The Sugarland Express, Steven Spielberg’s first theatrically released movie, was restored in 4K and screened as part of the Cannes Classics program at the festival this year. The film was originally selected for the Cannes Film Festival in 1974, and is to date the only Spielberg movie to compete in the festival. The Sugarland Express was written by Hal Barwood and Matthew Robbins, and won the Best Screenplay Award at Cannes.The film is based on a true story, and follows Clovis and Lou Jean Poplin (William Atherton and Goldie Hawn, respectively), two small-time criminals who kidnap a Texas police officer (Michael Sacks) and travel to Sugarland to see their baby, who is about to be placed in foster care. Their trip quickly becomes a very elongated, OJ Simpson-style police chase, and people all across Texas line up across highways to cheer on the couple as swaths of police cars follow in tow. 

I have now had the rare pleasure of seeing two of Spielberg’s early movies in a theater, the first being Duel (1972), a TV movie following a man fleeing a crazed, terrorizing semi-truck driver, and now The Sugarland Express. Both films center around cross-country car chases, and both films are excellent showcases for the instinctual skill Spielberg wielded with a camera, even in his very early work. With both of these films, and with every Spielberg film hereafter, he never fails to impress with his impossible mix of efficiency and stylistic flair with quite literally every shot. Every camera movement has a clear purpose, and it feels as if Spielberg always has a feel for the optimal position to sequentially deliver whatever information he deems necessary to inform us about each scene and build the tension. Spielberg’s dolly zoom from Jaws is arguably the most famous use of the technique in all of cinema, but I am tempted to say that he had already produced a superior use of the technique in The Sugarland Express. I have attached a clip of the specific shot below, if you are curious. 
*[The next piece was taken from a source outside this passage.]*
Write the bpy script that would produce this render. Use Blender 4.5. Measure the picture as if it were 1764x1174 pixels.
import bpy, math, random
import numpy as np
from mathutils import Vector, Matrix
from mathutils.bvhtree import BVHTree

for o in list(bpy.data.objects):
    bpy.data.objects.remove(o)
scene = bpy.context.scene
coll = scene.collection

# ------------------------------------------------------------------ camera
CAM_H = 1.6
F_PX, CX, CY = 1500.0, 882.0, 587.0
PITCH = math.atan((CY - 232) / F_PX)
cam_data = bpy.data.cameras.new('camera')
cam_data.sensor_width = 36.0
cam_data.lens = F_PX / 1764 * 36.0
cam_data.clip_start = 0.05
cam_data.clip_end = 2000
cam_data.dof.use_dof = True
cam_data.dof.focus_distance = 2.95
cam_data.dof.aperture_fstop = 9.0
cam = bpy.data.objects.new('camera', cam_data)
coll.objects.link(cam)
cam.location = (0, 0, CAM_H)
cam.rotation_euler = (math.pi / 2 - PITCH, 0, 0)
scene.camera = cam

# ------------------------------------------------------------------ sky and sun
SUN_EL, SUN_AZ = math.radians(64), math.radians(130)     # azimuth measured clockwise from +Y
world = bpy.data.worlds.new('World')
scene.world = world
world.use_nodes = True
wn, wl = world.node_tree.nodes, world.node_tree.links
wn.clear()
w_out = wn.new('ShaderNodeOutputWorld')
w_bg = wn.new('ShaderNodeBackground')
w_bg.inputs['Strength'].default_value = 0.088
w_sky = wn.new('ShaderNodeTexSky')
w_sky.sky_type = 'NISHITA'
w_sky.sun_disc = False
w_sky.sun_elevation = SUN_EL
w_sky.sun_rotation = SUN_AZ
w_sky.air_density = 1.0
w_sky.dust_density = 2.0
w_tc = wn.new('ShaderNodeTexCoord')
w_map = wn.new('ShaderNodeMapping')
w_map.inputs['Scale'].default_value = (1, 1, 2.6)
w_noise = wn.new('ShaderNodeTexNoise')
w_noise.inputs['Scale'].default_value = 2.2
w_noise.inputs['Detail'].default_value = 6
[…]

Perhaps unsurprisingly, The Sugarland Express also displays an early mastery of many other elements Spielberg has now turned into pillars of success. By the time the credits roll, an unlikely familial bond exists between the kidnappers and the kidnapped police (in a wholesome way, not a Stockholm Syndrome way). The film is full of great comedy, and every tangential side character is memorable in one way or another. Spielberg is able to populate each and every moment with charming details that allow for Texas and its people to become a tangible character in the film as well. 

I would be remiss if I didn’t mention the superb performances of William Atherton, Goldie Hawn, and Michael Sacks. Atherton and Hawn revel in a redneck Bonnie-and-Clyde rapport, with all of the recklessness and none of the sinister intent. Hawn’s performance is particularly impressive, because she is somehow able to be childish, impulsive, and tantrum-throwing in a way that isn’t annoying or abrasive, but instead indicative of an endearing naïveté and passion. Meanwhile, Sacks is able to convincingly go from the stick-up-his-ass highway patrolman to the honorary and admirable adoptee of this short-lived clan.

Speilberg was inspired by the story of Robert and Ila Fae Dent, two fugitives who kidnapped a DPS trooper named Kenneth Crone and amassed a large caravan of police cars, news vans, and curious onlookers in the process. I have no idea how much goodwill actually went between the kidnapped trooper and the fugitives in real life, but Spielberg is able to transform what could potentially be a much darker story into one that relishes in the shared connection between unlikely people in unlikely scenarios. The Sugarland Express may not be as thematically ambitious as some of Spielberg’s later films, it shares the same heartbeat that underscores many of his other classics. Full of familial love, charisma, and optimism about the goodness of the human spirit; The Sugarland Express is a great watch for anybody interested in the early work of a Hollywood legend, and anybody else who just wants to watch a good movie.